To be done: Pick out the lines below that contain the string "scene" and copy them all.

* Start *

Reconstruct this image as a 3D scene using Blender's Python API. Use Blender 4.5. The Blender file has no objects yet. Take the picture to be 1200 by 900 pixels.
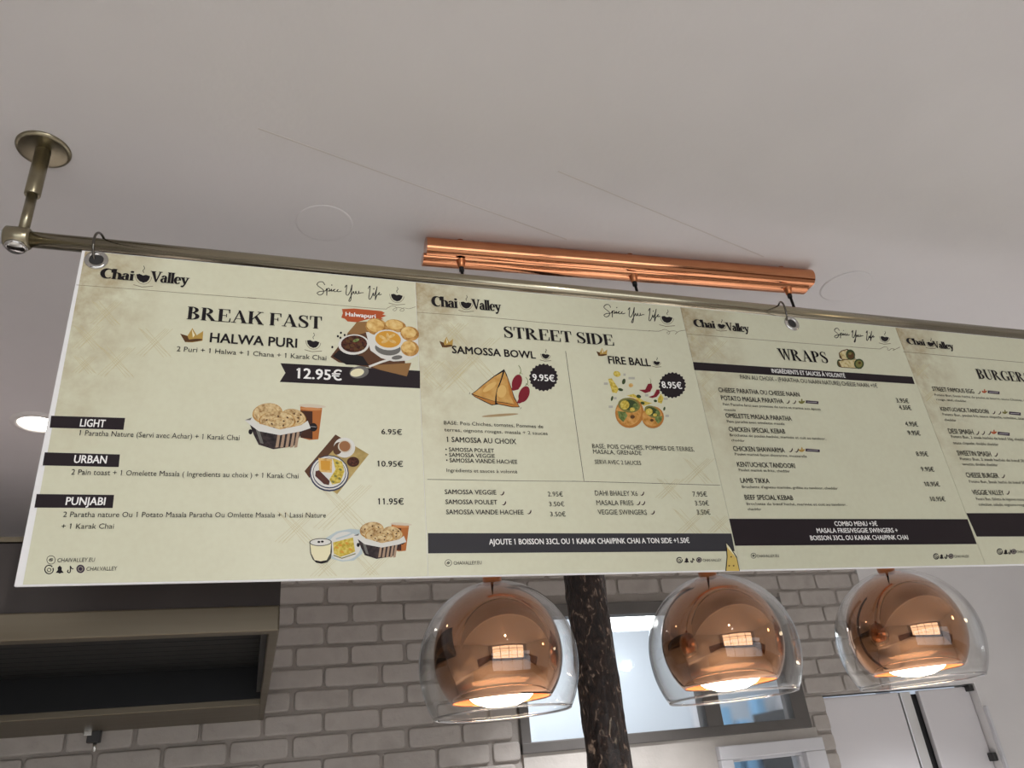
import bpy, bmesh, math, random
from mathutils import Vector, Matrix
R = math.radians
PI = math.pi
S = bpy.context.scene
COL = S.collection

# ------------------------------------------------------------------ camera, world, exposure
def look(pitch, yaw, roll):
    f = Vector((math.sin(yaw) * math.cos(pitch), math.cos(yaw) * math.cos(pitch), math.sin(pitch)))
    r0 = Vector((math.cos(yaw), -math.sin(yaw), 0)); u0 = r0.cross(f)
    r = r0 * math.cos(roll) + u0 * math.sin(roll); u = r.cross(f)
    return Matrix((r, u, -f)).transposed()
cam_data = bpy.data.cameras.new('camera')
cam = bpy.data.objects.new('camera', cam_data); COL.objects.link(cam)
cam_data.sensor_width = 36.0
cam_data.lens = 36.0 * 902.71 / 1200.0
cam_data.clip_start = 0.02
cam.matrix_world = Matrix.Translation((0, 0, 1.6)) @ look(R(27.368), R(19.592), R(-6.058)).to_4x4()
S.camera = cam
S.view_settings.view_transform = 'Standard'
S.view_settings.look = 'None'
S.view_settings.gamma = 1.0
S.view_settings.exposure = 0.0
S.view_settings.use_curve_mapping = False
w = bpy.data.worlds.new('world'); S.world = w; w.use_nodes = True
w.node_tree.nodes['Background'].inputs[0].default_value = (0.75, 0.85, 1, 1)
w.node_tree.nodes['Background'].inputs[1].default_value = 0.6

# ------------------------------------------------------------------ lights
def aim(o, target):
    o.rotation_euler = (Vector(target) - o.location).to_track_quat('-Z', 'Y').to_euler()
def area(name, loc, target, sx, sy, power, col):
    d = bpy.data.lights.new(name, 'AREA'); d.shape = 'RECTANGLE'; d.size = sx; d.size_y = sy
    d.energy = power; d.color = col
    o = bpy.data.objects.new(name, d); COL.objects.link(o); o.location = loc; aim(o, target); return o
def spot(name, loc, power, col, angle=120, rad=0.035, target=None, blend=0.6):
    d = bpy.data.lights.new(name, 'SPOT'); d.energy = power; d.color = col; d.spot_size = R(angle)
    d.spot_blend = blend; d.shadow_soft_size = rad
    o = bpy.data.objects.new(name, d); COL.objects.link(o); o.location = loc
    aim(o, target or (loc[0], loc[1] + 1e-4, 0)); return o
def point(name, loc, power, col, rad=0.05):
    d = bpy.data.lights.new(name, 'POINT'); d.energy = power; d.color = col; d.shadow_soft_size = rad
    o = bpy.data.objects.new(name, d); COL.objects.link(o); o.location = loc; return o
WARM = (1.0, 0.955, 0.92)
# daylight through the shop front behind the camera
area('shopfront_daylight', (0.5, -4.75, 1.45), (0.4, 0, 1.55), 6.3, 2.3, 92, (0.97, 0.99, 1.0))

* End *

Expected answer:
Reconstruct this image as a 3D scene using Blender's Python API. Use Blender 4.5. The Blender file has no objects yet. Take the picture to be 1200 by 900 pixels.
S = bpy.context.scene